Imposing a no-fly zone over Syria would cost as much as $1 billion a month and put U.S. aircraft at risk of being shot down without necessarily toppling Bashar Al-Assad’s regime, the U.S. military’s top officer said, according to Bloomberg News.
Thousands of U.S. troops would be required on the ground if the U.S. wanted to establish buffer zones to protect targeted geographic areas or to control the proliferation of chemical weapons, Army General Martin Dempsey, chairman of the Joint Chiefs of Staff, said in a letter to the chairman of the Senate Armed Services Committee that was released Monday.
Underscoring his reluctance to take military action in Syria, Dempsey said U.S. intervention “could inadvertently empower extremists or unleash the very chemical weapons we seek to control,” without the emergence of a “viable opposition.”

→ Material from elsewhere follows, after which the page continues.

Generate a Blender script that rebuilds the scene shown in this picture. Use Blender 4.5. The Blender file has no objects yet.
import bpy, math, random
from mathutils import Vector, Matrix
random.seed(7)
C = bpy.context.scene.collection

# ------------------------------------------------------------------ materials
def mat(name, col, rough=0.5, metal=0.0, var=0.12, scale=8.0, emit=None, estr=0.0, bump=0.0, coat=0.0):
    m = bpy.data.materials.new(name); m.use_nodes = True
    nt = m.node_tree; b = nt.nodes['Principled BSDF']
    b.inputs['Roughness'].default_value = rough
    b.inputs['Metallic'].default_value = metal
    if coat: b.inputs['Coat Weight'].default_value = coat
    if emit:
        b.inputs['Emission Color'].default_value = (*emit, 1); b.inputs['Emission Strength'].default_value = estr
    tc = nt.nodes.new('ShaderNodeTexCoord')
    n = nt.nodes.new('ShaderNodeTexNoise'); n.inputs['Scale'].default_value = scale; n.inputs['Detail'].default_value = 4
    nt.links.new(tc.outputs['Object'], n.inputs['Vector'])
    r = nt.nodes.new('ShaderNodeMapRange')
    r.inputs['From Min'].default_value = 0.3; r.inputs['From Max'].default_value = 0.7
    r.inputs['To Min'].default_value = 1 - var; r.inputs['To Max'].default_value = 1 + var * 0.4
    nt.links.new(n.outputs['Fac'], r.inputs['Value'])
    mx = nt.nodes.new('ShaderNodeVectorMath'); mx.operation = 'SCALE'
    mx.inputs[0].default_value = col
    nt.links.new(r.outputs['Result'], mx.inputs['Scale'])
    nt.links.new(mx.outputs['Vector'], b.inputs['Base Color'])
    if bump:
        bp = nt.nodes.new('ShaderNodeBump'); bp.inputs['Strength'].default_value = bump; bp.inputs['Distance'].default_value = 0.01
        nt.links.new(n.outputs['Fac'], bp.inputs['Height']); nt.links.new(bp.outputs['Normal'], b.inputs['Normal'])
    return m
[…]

Dempsey’s letter is the strongest public statement by a Pentagon leader setting out the dangers of direct involvement in Syria. The war has claimed more than 93,000 lives by United Nations estimates while threatening to destabilize neighboring Jordan and Lebanon and risking a broader regional conflict between Sunnis and Shiites.
Members of the Senate Armed Services panel who favor more aggressive military action pressed Dempsey at a hearing last week to disclose what advice he’s giving to President Barack Obama.
Dempsey said it would be “inappropriate for me to try to influence the decision” by making public his recommendations to the president when they’re under consideration.
While administration officials have said they are weighing all options short of putting U.S. troops on the ground in Syria, the U.S. has limited its support for rebel forces to non-lethal aid and a promise of small arms.
Senator John McCain, an Arizona Republican, said at the hearing that he would block Dempsey’s nomination for a second term heading the Joint Chiefs unless the general revealed his advice to Obama, reported Bloomberg. McCain has led calls in Congress to arm the rebels and establish a no-fly zone to protect the opposition from Assad’s air power.
Dempsey said training and advising the Syrian opposition would cost $500 million a year, while the cost of conducting stand-off strikes against Assad’s military “would be in the billions,” according to the report.
Dempsey’s comments reflect the views of commanders, who have been critical of proposals to intervene in Syria.
Retired Marine Corps General James Mattis, who was commander of U.S. Central Command from August 2010 until March, said a no-fly zone would have little effect in reducing civilian causalities because most deaths are from regime artillery, machine guns and sniper fire, not air strikes.
Angry Syrian refugees confronted U.S. Secretary of State John Kerry during his landmark visit to the Zaatari camp in Jordan last week.
The refugees demanded that Washington do more to end the war in Syria, and urged a no-fly zone to protect areas along the border and those held by rebel forces.